Nel corso degli ultimi anni l’impegno della Chiesa Italiana sui temi dell’accoglienza e dell’integrazione dei rifugiati è andato crescendo in concomitanza con l’aumento del numero di crisi internazionali: l’emergenza nord africana, la crisi libica e siriana, la presa del potere dei talebani in Afghanistan, la guerra in Ucraina in poco più di un decennio hanno prodotto milioni di sfollati e profughi. Molti nei paesi limitrofi, dove spesso vivono in condizioni drammatiche.
«Non siamo chiamati noi da soli a risolvere tutte queste situazioni - spiega don Marco Pagniello - ma ci è richiesto di realizzare delle "opere-segno", simboli che dimostrino che è possibile portare persone in Italia evitando tante sofferenze e ingiustizie». Al di là della tipologia dell'intervento assicurato «come Corridoi umanitari, Corridoi universitari, evacuazioni umanitarie, accoglienza in emergenza, l’impegno di Caritas - dice il Direttore - è stato quello di implementare un sistema di accoglienza ed integrazione il cui fulcro fossero le comunità. Sin dal primo momento, infatti, famiglie, parrocchie e istituti religiosi hanno garantito l’assistenza necessaria a chi è giunto nel nostro Paese”. Ciò è stato possibile grazie al progetto "Apri", ispirao ai quattro verbi del Papa “Accogliere, Proteggere, Promuovere, Integrare”, che ha consentito di affrontare in maniera efficace queste sfide, sensibilizzando le comunità coinvolte sul reale valore dell’accoglienza».
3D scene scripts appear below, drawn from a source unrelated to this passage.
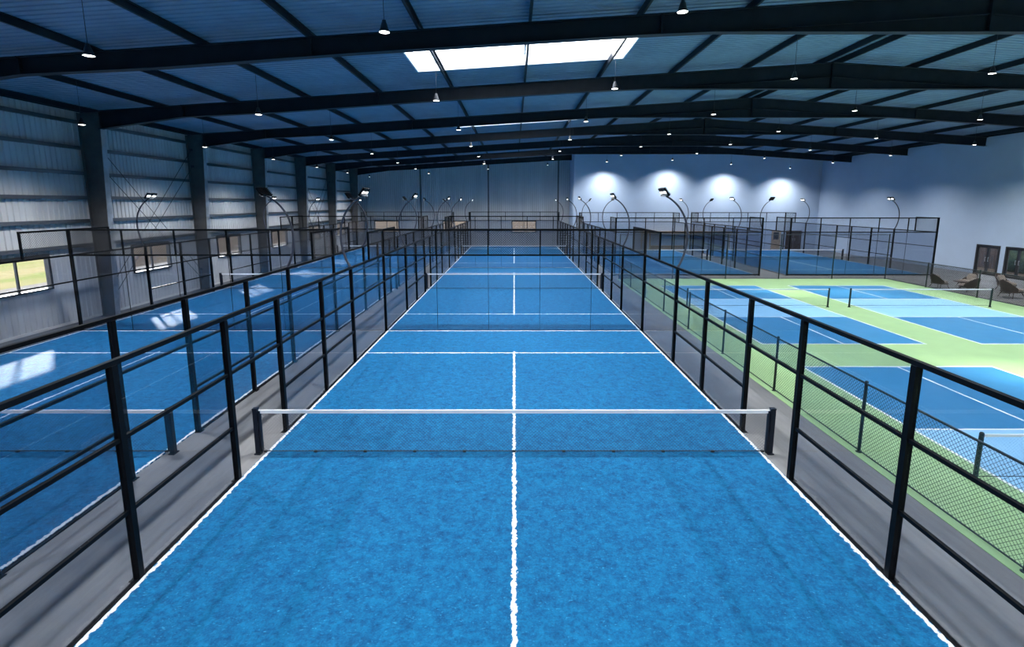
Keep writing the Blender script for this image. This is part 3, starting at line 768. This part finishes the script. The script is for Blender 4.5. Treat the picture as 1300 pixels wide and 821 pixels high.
# ------------------------------------------------------------------ lounge furniture
def smooth_grid(b, fn, nu, nv, thick, mi=0):
    """surface fn(u,v)->Vector, thickened"""
    P = [[fn(i/nu, j/nv) for j in range(nv+1)] for i in range(nu+1)]
    N = []
    for i in range(nu+1):
        r = []
        for j in range(nv+1):
            du = P[min(i+1,nu)][j]-P[max(i-1,0)][j]; dv = P[i][min(j+1,nv)]-P[i][max(j-1,0)]
            q = du.cross(dv); q = q.normalized() if q.length > 1e-9 else Vector((0,0,1)); r.append(q)
        N.append(r)
    vs = [P[i][j] for i in range(nu+1) for j in range(nv+1)] + [P[i][j]+N[i][j]*thick for i in range(nu+1) for j in range(nv+1)]
    n = nv+1; o = (nu+1)*n; fs = []
    for i in range(nu):
        for j in range(nv):
            a = i*n+j; fs.append((a, a+1, a+n+1, a+n)); fs.append((o+a, o+a+n, o+a+n+1, o+a+1))
    for j in range(nv): fs.append((j, o+j, o+j+1, j+1)); a = nu*n+j; fs.append((a, a+1, o+a+1, o+a))
    for i in range(nu): a = i*n; fs.append((a, a+n, o+a+n, o+a)); a = i*n+nv; fs.append((a, o+a, o+a+n, a+n))
    b.add(vs, fs, mi, True); return b
def pillow(b, cx, cy_, cz, lx, ly, lz, rot=0.0, n=10):
    """rounded cushion block; rot tips it about Y"""
    vs = []; R = Matrix.Rotation(rot, 3, 'Y')
    for i in range(n+1):
        ph = -math.pi/2+math.pi*i/n
        for k in range(16):
            th = 2*math.pi*k/16
            e = 0.45
            sg = lambda v, p: math.copysign(abs(v)**p, v)
            x = sg(math.cos(ph), e)*sg(math.cos(th), e); y = sg(math.cos(ph), e)*sg(math.sin(th), e); z = sg(math.sin(ph), 0.7)
            q = R @ Vector((x*lx/2, y*ly/2, z*lz/2)); vs.append((cx+q.x, cy_+q.y, cz+q.z))
    fs = [(i*16+k, i*16+(k+1)%16, (i+1)*16+(k+1)%16, (i+1)*16+k) for i in range(n) for k in range(16)]
    b.add(vs, fs, 0, True); return b
def armchair(width=0.85, label='x'):
    t = thing('lounge_chair', label, 'chair')       # faces +X
    hw = width/2
    def shell(u, v):   # u across (wraps round the sitter), v up
        a = (u-0.5)*math.pi*0.80
        x = -0.36*math.cos(a) - 0.02 + 0.10*abs(2*u-1)**2; y = hw*math.sin(a)
        top = 0.97-0.46*abs(2*u-1)**1.6
        z = 0.34+(top-0.34)*v
        return Vector((x-0.20*v*math.cos(a), y*(1+0.06*v), z))
    b = MB(); smooth_grid(b, shell, 16, 6, 0.03); b.build('backrest', M['walnut'], t)
    b = MB(); pillow(b, 0.06, 0, 0.33, 0.74, width*0.94, 0.10); b.build('seat', M['walnut'], t)
    b = MB(); pillow(b, 0.08, 0, 0.43, 0.66, width*0.82, 0.16); b.build('seat_cushion', M['cushion'], t)
    b = MB(); pillow(b, -0.27, 0, 0.68, 0.16, width*0.66, 0.44, -0.30); b.build('back_cushion', M['cushion'], t)
    for sx in (-1, 1):
        for sy in (-1, 1):
            l = MB(); l.tube([(0.06+sx*0.24, sy*(hw-0.14), 0.30), (0.06+sx*0.34, sy*(hw-0.05), 0.001)], [0.024, 0.014], 8); l.build('leg', M['leg'], t)
    return t
def table(label, r=0.38, h=0.45):
    t = thing('side_table', label, 'table')
    b = MB(); b.lathe([(r-0.02, h-0.035), (r, h-0.03), (r, h-0.006), (r-0.01, h)], 28); b.build('table_top', M['walnut'], t)
    b = MB(); b.lathe([(0.03, 0.03), (0.025, 0.2), (0.03, h-0.036)], 14); b.build('stem', M['leg'], t)
    b = MB(); b.lathe([(r*0.6, 0.0), (r*0.6, 0.015), (0.05, 0.03)], 24); b.build('base', M['leg'], t)
    return t
CH = [(25.15, 20.35, 0.15, 0.85, 'brown lounge chair at the far end of the lounge, seen side on beside the enclosure'),
      (25.75, 19.0, 1.65, 0.85, 'brown lounge chair seen from behind, second from the left behind the fence'),
      (27.05, 20.6, 3.25, 0.85, 'lounge chair facing left, right behind the one seen from behind'),
      (28.4, 19.6, -1.3, 0.90, 'lounge chair below the farther glass door, facing the fence'),
      (26.45, 17.25, 0.08, 0.95, 'nearest wide lounge chair behind the fence, seen side on, facing right'),
      (28.1, 17.0, 3.2, 0.9, 'lounge chair at the right edge of the frame, facing left'),
      (29.4, 18.3, 3.9, 0.9, 'dark lounge chair at the right edge, behind the left-facing one'),
      (27.6, 15.3, 1.6, 0.9, 'lounge chair in the nearer group, partly beyond the right edge')]
ch0 = None
for x, y, rz, wdt, lab in CH:
    if ch0 is None: c_ = ch0 = armchair(0.88)
    else: c_ = copy_tree(ch0)
    c_.location = (x, y, 0); c_.rotation_euler = (0, 0, rz); k_ = wdt/0.88*0.94; c_.scale = (k_, k_, k_)
    tag(c_, lab, 'chair', 'lounge chairs')
tb = table('round brown side table among the far group of lounge chairs'); tb.location = (26.25, 20.1, 0); tb['group'] = 'lounge tables'
tb2 = copy_tree(tb); tb2.location = (27.4, 16.35, 0); tb2['label'] = 'round brown side table in the nearer group of lounge chairs'
tb3 = copy_tree(tb); tb3.location = (27.6, 18.7, 0); tb3['label'] = 'round brown side table standing between the two groups of lounge chairs'
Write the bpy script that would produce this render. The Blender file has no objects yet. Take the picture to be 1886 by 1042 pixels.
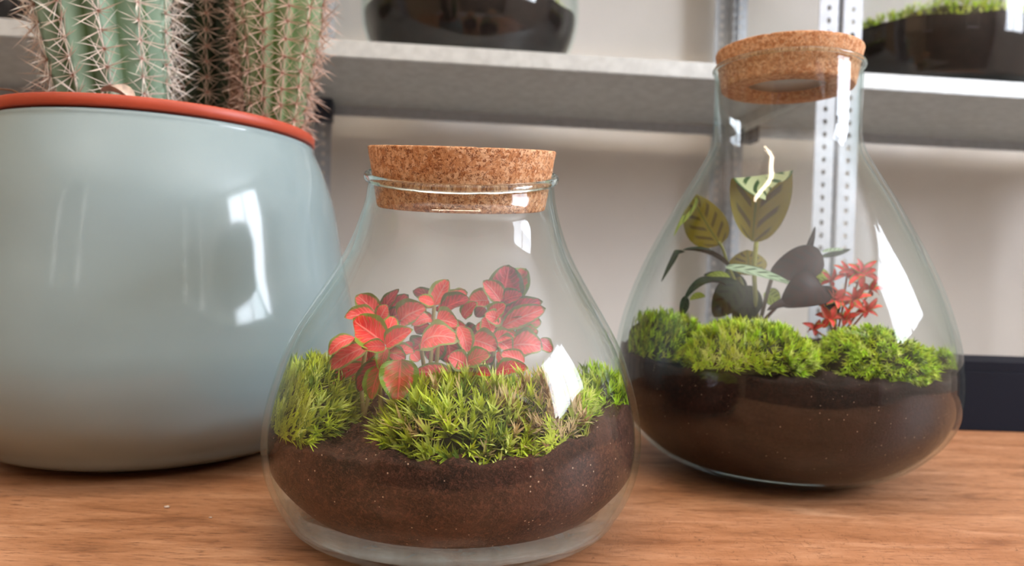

«Coinvolgere il territorio e le comunità – prosegue il direttore di Caritas Italiana – significa fornire ai cittadini gli strumenti per capire e accompagnare un fenomeno complesso come quello delle migrazioni, senza subirlo, contribuendo così a cambiarne la percezione e dunque la narrazione: il migrante non è più l’estraneo che entra in casa nostra, ma una persona fragile con un nome e una storia che meritano considerazione e rispetto». Il programma di Corridoi umanitari realizzati dalla Caritas per conto della Conferenza Episcopale Italiana, dalla Fcei (Federazione delle chiese evangeliche in Italia), e dalla Comunità di S. Egidio, si articola in quattro programmi: due si sono conclusi, uno è quello in corso, un quarto è ancora da avviare.